Decisões como as citadas acima trazem sérias preocupações, inclusive algumas lembradas pelo ministro Luiz Roberto Barroso, do próprio STF, durante um julgamento, para quem nosso país corre o risco de assistir o que aconteceu na Itália, quando ocorreu reação da corrupção, com: “1- Mudança na legislação e na jurisprudência; 2- Demonização de procuradores e juízes; 3- Tentativa de sequestro da narrativa e recomputação da imprensa para mudar os fatos e recontar a história. Na Itália, a corrupção venceu e conquistou a impunidade e não por acaso. A Itália está entre os países desenvolvidos que apresentam há anos a pior média de crescimento econômico, como aponta a professora Maria Cristina Pinote, especialista nos efeitos da corrupção sobre as economias em estudos primorosos, que tem divulgado repetidamente”.

Ainda, segundo o ministro Barroso, “Na Itália, a corrupção conquistou a impunidade. Aqui entre nós, ela quer mais. Ela quer vingança. Quer ir atrás dos procuradores e juízes que ousaram enfrentá-la para que ninguém nunca mais tenha a coragem de fazê-lo. No Brasil, hoje, nós temos os que não querem ser punidos. O que é um sentimento humano e compreensível. Mas temos um lote muito pior, Sr. Presidente. Os que não querem ficar honestos nem daqui pra frente e gostariam que tudo continuasse como sempre foi.”
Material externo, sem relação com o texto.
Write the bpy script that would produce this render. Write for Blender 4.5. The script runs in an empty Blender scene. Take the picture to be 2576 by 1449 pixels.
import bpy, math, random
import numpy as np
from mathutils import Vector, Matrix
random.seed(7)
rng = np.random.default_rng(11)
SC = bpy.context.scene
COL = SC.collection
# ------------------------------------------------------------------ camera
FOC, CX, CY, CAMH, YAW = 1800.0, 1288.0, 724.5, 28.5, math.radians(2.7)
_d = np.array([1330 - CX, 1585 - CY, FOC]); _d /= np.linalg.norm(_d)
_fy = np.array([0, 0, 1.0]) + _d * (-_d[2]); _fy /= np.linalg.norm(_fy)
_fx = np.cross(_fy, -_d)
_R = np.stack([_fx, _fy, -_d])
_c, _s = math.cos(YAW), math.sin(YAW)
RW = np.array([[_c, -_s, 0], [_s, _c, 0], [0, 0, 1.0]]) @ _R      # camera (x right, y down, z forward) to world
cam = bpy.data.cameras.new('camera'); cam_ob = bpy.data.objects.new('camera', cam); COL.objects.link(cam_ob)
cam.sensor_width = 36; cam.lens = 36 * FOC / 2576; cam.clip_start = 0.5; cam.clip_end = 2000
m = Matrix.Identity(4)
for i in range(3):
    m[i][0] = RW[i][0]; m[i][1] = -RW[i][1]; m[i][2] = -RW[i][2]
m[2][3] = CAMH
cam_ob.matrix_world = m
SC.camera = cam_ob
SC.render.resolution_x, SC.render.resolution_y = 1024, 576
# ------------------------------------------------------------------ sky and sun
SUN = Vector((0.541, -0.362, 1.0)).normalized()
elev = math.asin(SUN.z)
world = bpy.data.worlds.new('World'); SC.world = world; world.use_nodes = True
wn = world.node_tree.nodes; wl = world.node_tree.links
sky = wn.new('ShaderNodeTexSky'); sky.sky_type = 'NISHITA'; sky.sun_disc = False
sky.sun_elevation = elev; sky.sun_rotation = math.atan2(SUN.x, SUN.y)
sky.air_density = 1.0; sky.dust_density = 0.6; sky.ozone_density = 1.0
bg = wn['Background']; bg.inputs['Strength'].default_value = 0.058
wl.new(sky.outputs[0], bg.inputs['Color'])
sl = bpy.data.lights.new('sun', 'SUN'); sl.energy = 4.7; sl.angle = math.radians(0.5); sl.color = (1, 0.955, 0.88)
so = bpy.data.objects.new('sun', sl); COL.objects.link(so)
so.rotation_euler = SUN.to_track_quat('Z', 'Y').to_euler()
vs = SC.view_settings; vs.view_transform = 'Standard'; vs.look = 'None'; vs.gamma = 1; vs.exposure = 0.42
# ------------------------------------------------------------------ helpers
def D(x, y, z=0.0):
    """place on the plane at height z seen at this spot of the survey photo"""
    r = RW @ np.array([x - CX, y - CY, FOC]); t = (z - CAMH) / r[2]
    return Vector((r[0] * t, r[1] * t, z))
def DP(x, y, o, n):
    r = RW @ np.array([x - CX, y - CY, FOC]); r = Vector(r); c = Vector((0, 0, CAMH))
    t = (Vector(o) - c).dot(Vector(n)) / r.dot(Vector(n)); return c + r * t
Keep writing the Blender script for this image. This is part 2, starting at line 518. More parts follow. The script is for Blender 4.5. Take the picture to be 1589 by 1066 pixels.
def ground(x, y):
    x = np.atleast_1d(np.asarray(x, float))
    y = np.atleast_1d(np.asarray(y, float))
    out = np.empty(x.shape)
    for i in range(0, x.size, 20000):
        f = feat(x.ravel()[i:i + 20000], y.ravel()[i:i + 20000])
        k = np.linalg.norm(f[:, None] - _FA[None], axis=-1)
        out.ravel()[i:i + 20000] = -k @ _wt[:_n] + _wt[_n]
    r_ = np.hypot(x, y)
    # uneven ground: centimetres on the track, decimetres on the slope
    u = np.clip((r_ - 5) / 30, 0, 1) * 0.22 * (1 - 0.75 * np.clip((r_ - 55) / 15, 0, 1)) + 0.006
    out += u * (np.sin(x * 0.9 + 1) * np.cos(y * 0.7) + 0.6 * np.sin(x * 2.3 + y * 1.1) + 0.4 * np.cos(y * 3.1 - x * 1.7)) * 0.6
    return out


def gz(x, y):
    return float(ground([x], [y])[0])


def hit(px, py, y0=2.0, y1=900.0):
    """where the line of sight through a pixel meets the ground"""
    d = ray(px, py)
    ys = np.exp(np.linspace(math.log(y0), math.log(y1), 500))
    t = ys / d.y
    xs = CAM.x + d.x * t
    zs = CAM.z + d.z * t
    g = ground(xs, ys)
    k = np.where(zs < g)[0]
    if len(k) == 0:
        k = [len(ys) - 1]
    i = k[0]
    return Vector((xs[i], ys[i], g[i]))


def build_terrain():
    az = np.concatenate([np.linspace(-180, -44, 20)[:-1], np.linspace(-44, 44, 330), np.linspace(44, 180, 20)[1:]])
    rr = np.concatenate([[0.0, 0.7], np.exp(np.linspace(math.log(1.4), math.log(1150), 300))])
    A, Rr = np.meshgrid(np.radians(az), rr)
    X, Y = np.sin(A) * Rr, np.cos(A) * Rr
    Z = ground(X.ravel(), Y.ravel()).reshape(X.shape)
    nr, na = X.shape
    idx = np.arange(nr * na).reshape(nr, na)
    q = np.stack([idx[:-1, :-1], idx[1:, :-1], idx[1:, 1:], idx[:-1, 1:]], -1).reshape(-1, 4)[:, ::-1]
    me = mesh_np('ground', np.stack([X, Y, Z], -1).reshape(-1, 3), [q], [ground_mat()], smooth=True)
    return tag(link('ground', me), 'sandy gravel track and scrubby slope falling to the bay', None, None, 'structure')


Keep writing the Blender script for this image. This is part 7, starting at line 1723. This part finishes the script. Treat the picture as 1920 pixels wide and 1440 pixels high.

Assim, se os demais membros do STF e o STJ nada fazem contra estas decisões, cabe à OAB não se omitir, pois sempre teve o papel histórico de defensora do Estado de Direito, cabendo-lhe mais uma vez liderar discussões e manifestações de forma democrática para que estas decisões, que não condizem com o sistema jurídico brasileiro, deixem de existir, prevalecendo o preceituado em nossa Constituição Federal, que é pautada em princípios jurídicos que não estão sendo respeitados.

José Eli Salamacha é mestre em Direito Econômico e Social pela PUC/PR, professor em Curso de Pós-Graduação na disciplina de Direito Empresarial, membro do Instituto Brasileiro de Direito Processual (IBDP) e sócio do escritório Salamacha, Batista, Abagge & Calixto Advocacia.